Fútbol Superstars

Chicas in soccer are revolutionizing el deporté. Girls as young as four  years old are breaking the boys-club and are creating their own leagues, playing in co-ed teams, and becoming fútbol superstars.

History of women in sports 

There was a time when sports were “boys only” but that quickly changed in 1972. Before the Title IX legislation in 1972, women were not allowed to participate in sports. In 1972, this law mandated gender equity in education which drew women to participate in sports and sports activities. It began with varsity squads growing in college institutions which quickly spread nationally.  The nation established a professional squad in 1985. In 1995, the National Women’s League was launched and, as recently as 2001, the very first professional league made its debut. Women’s soccer took off with such endeavor that cities began to incorporate girls into their teams.

Co-ed soccer

Nahua Romo-Lara, a sophomore at Prairie View A & M  says, “My parents wanted me involved in sports. I started playing co-ed soccer at age 4. [My first two years] were coed, but at age 6, girls were put on girl teams. At that age you don’t notice the differences between guys. We were first introduced to the concept of soccer…so I saw [GUYS] as competition. I am happy where I’m at now. I’m soccer smart. I know what next steps should be. I know when they will kick the ball or when they will run.”
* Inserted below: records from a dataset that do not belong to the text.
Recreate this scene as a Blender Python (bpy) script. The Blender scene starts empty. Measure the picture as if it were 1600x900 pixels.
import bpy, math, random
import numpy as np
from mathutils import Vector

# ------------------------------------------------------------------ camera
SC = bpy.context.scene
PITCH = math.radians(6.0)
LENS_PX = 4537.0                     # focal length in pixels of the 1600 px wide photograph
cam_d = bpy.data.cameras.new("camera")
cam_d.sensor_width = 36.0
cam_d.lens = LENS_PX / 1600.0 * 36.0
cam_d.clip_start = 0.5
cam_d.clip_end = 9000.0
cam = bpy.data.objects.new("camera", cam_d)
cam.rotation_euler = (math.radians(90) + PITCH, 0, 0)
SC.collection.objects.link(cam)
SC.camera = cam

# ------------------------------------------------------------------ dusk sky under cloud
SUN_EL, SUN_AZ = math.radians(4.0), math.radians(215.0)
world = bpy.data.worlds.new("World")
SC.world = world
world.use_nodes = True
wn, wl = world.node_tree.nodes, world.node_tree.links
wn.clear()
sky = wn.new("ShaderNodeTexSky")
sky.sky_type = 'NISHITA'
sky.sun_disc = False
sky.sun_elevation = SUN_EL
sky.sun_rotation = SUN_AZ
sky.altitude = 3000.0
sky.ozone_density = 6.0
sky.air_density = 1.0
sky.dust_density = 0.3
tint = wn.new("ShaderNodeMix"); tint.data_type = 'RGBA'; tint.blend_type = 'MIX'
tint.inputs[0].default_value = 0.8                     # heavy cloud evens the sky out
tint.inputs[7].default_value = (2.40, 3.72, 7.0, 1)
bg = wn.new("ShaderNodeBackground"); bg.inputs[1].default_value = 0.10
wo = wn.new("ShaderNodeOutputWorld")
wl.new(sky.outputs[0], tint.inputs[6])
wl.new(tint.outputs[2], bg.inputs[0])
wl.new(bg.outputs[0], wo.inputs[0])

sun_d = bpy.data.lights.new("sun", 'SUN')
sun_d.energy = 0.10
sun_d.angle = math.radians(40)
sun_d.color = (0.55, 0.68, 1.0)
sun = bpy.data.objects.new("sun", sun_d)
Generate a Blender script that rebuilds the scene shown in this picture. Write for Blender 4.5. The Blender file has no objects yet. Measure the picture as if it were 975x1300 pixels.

“My mother says I was very good. It was the first sport I tried and I was good at it. Now I am 20 and still play soccer for Prairie View A & M,” adds Romo-Lara.

Liliana Balboa of Houston Texas is one young lady fighting just as hard as any male counterpart to stay on her team. She says, “Well to be honest, it was tough. I remember my dad asking one of the coaches if I could play in his team, but the coach said I was a girl and didn’t know how to play.”

Girls like Balboa are breaking away from these stereotypes and are fighting to prove that women are just as capable as men to make it big in the world of sports!

Gender does not define how well you play in sports.

Women may feel that the social inequalities of being a woman defines them and that joining masculine sports is unheard of, but Balboa says, “That’s when my dad decided to make his own team. I remember my first game like it was yesterday. I was super nervous. Being the only girl on the team and a beginner I could say I wasn’t as good as the guys. The guys would drop me to the ground with no mercy at all. At first, I felt like I didn’t belong. But as my dad coached me, I earned respect when I became…better than many of the guys.”

Others, like Bianca Garza, 19,  from Prairie View A&M, view sports differently.  “Sports should be a hobby and [about] staying fit. It is extremely hard to become a professional athlete and it’s only getting harder. Getting an education ensures that you will be successful in the long run. I think sports, like soccer, should never be more important than education. Sports are unpredictable, [an education is not],” says  Garza.

“My family has always had high expectation of me…but I enjoyed kicking the ball around,” adds Garza.

Finding inspiration in sports

Inspiration is a potential opportunity to strive for success. These three young women say that having someone believe in them helped them continue to play. Balboa says, “My dad is my inspiration and coach. He made a recreational team in Houston at age 8…he took time to support me…no matter what it took, even if I had to play with guys. There wasn’t a game he would miss. If it wasn’t for him, I would not have achieved such greatness in the sport.”

For inspiration, Balboa also looks to other women in her school’s Varsity and Junior Varsity teams to help motivate her endeavors to continue to play soccer. She says, “At every game the opponent’s coach or a girl would compliment my skills.”

“I tell them that practice is key,” she adds.

Whether you want to be the next fútbol superstar or are playing for fun, always remember that girls are just as good as guys. Determination is key! “I think girls have the potential to be just as good as most guys. We just have to be as determined and as hard working as they are,” Garza stressed.